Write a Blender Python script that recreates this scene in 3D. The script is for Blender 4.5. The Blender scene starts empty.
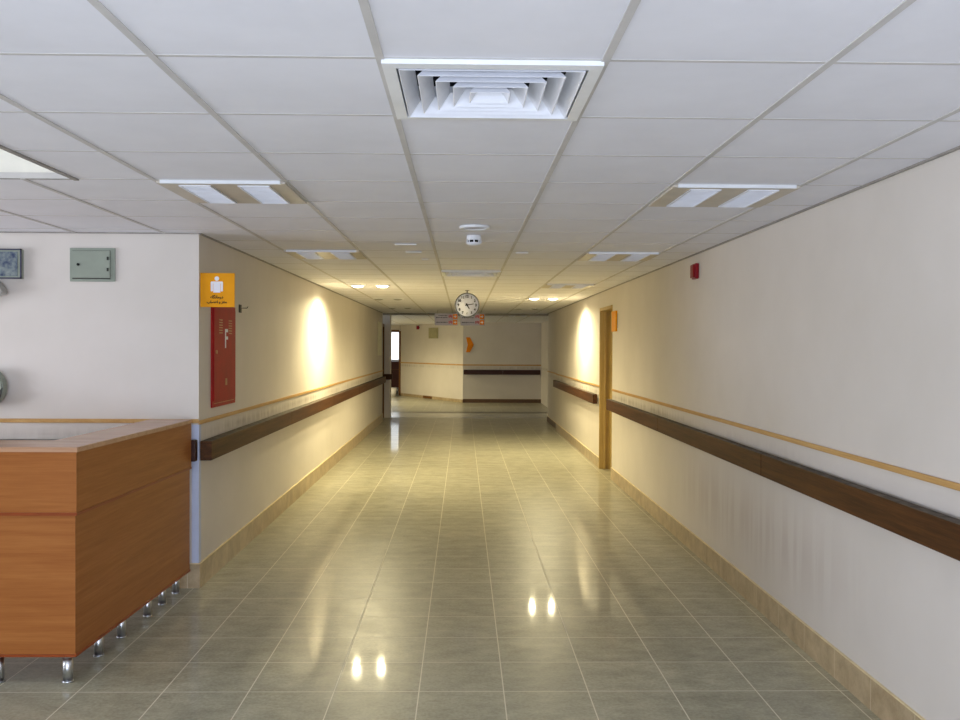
import bpy, bmesh, math, random
from mathutils import Matrix, Vector
random.seed(7)
S = bpy.context.scene
C = S.collection
PI = math.pi

# ------------------------------------------------------------ camera
CAMH = 1.65
cd = bpy.data.cameras.new('camera'); cam = bpy.data.objects.new('camera', cd); C.objects.link(cam)
cd.sensor_width = 36; cd.lens = 912 / 960 * 36; cd.clip_start = 0.05; cd.clip_end = 200
rot = (Matrix.Rotation(math.radians(-1.07), 4, 'Z') @ Matrix.Rotation(math.radians(90 - .754), 4, 'X')
       @ Matrix.Rotation(math.radians(.28), 4, 'Z'))
cam.matrix_world = Matrix.Translation((0, 0, CAMH)) @ rot
S.camera = cam

# ------------------------------------------------------------ world and exposure
w = bpy.data.worlds.new('world'); S.world = w; w.use_nodes = True
w.node_tree.nodes['Background'].inputs[0].default_value = (.75, .85, 1, 1)
w.node_tree.nodes['Background'].inputs[1].default_value = 1.0
S.view_settings.view_transform = 'Standard'; S.view_settings.look = 'None'
S.view_settings.exposure = 0.13; S.view_settings.gamma = 1; S.view_settings.use_curve_mapping = False


def area(name, loc, target, sx, sy, power, col, spread=180):
    l = bpy.data.lights.new(name, 'AREA'); l.shape = 'RECTANGLE'; l.size = sx; l.size_y = sy
    l.energy = power; l.color = col; l.spread = math.radians(spread)
    o = bpy.data.objects.new(name, l); C.objects.link(o); o.location = loc
    o.rotation_euler = (Vector(target) - Vector(loc)).to_track_quat('-Z', 'Y').to_euler()
    return o


DAY = (.86, .92, 1.0)
# daylight through the windows behind the camera and at the far side of the reception hall
area('window_daylight', (-.8, -2.15, 1.0), (-.6, 0, 2.9), 4.2, 1.5, 225, (.70, .79, 1.0))
area('window_daylight', (-7.3, 3.9, 1.4), (0, 2.6, 2.4), 3.4, 1.7, 190, (.84, .88, 1.0))
# daylight from the lobby windows at the end of the corridor
area('window_daylight', (-2.7, 34.6, 1.7), (-2.5, 28, 1.2), 1.8, 1.1, 10, DAY)
area('window_daylight', (-4.85, 23.5, 1.6), (2, 24.5, 1.0), 1.8, 1.2, 26, (1, .95, .78))

# ------------------------------------------------------------ materials
def lin(c):
    return tuple(((v / 255) / 12.92 if v / 255 <= .04045 else ((v / 255 + .055) / 1.055) ** 2.4) for v in c) + (1,)


class N:
    """small node-building helper"""
    def __init__(s, name):
        s.m = bpy.data.materials.new(name); s.m.use_nodes = True
        s.t = s.m.node_tree; s.b = s.t.nodes['Principled BSDF']
        s.co = None

    def coord(s):
        if not s.co:
            g = s.t.nodes.new('ShaderNodeNewGeometry'); s.co = g.outputs['Position']
        return s.co

    def mapped(s, scale):
        v = s.t.nodes.new('ShaderNodeVectorMath'); v.operation = 'MULTIPLY'
        s.t.links.new(s.coord(), v.inputs[0]); v.inputs[1].default_value = scale
        return v.outputs[0]

    def noise(s, scale, vec=None, detail=4, rough=.6):
        n = s.t.nodes.new('ShaderNodeTexNoise'); n.inputs['Scale'].default_value = scale
        n.inputs['Detail'].default_value = detail; n.inputs['Roughness'].default_value = rough
        s.t.links.new(vec if vec is not None else s.coord(), n.inputs['Vector'])
        return n.outputs['Fac']

    def ramp(s, fac, stops):
        r = s.t.nodes.new('ShaderNodeValToRGB'); e = r.color_ramp.elements
        while len(e) < len(stops): e.new(.5)
        for i, (p, c) in enumerate(stops):
            e[i].position = p; e[i].color = c if len(c) == 4 else lin(c)
        s.t.links.new(fac, r.inputs[0]); return r.outputs[0]

    def math(s, op, a, b=None, c=None):
        n = s.t.nodes.new('ShaderNodeMath'); n.operation = op
        for i, v in enumerate((a, b, c)):
            if v is None: continue
            if isinstance(v, (int, float)): n.inputs[i].default_value = v
            else: s.t.links.new(v, n.inputs[i])
        return n.outputs[0]

    def mix(s, fac, a, b):
        n = s.t.nodes.new('ShaderNodeMix'); n.data_type = 'RGBA'
        for i, v in ((0, fac), (6, a), (7, b)):
            if isinstance(v, (int, float, tuple)): n.inputs[i].default_value = v
            else: s.t.links.new(v, n.inputs[i])
        return n.outputs[2]

    def sep(s):
        n = s.t.nodes.new('ShaderNodeSeparateXYZ'); s.t.links.new(s.coord(), n.inputs[0]); return n.outputs

    def band(s, v, lo, hi, soft):
        """1 inside lo..hi with soft edges"""
        a = s.t.nodes.new('ShaderNodeMapRange'); a.inputs[1].default_value = lo - soft; a.inputs[2].default_value = lo + soft
        s.t.links.new(v, a.inputs[0])
        b = s.t.nodes.new('ShaderNodeMapRange'); b.inputs[1].default_value = hi + soft; b.inputs[2].default_value = hi - soft
        s.t.links.new(v, b.inputs[0])
        return s.math('MULTIPLY', a.outputs[0], b.outputs[0])

    def bump(s, h, strength, dist=.002):
        n = s.t.nodes.new('ShaderNodeBump'); n.inputs['Strength'].default_value = strength
        n.inputs['Distance'].default_value = dist; s.t.links.new(h, n.inputs['Height'])
        s.t.links.new(n.outputs[0], s.b.inputs['Normal'])

    def set(s, col=None, rough=None, metal=None, spec=None):
        for k, v in (('Base Color', col), ('Roughness', rough), ('Metallic', metal), ('Specular IOR Level', spec)):
            if v is None: continue
            if isinstance(v, (int, float, tuple)): s.b.inputs[k].default_value = v
            else: s.t.links.new(v, s.b.inputs[k])
        return s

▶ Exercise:
Copy whichever lines in the listing above contain the word "scene".

▶ The output:
Write a Blender Python script that recreates this scene in 3D. The script is for Blender 4.5. The Blender scene starts empty.
S = bpy.context.scene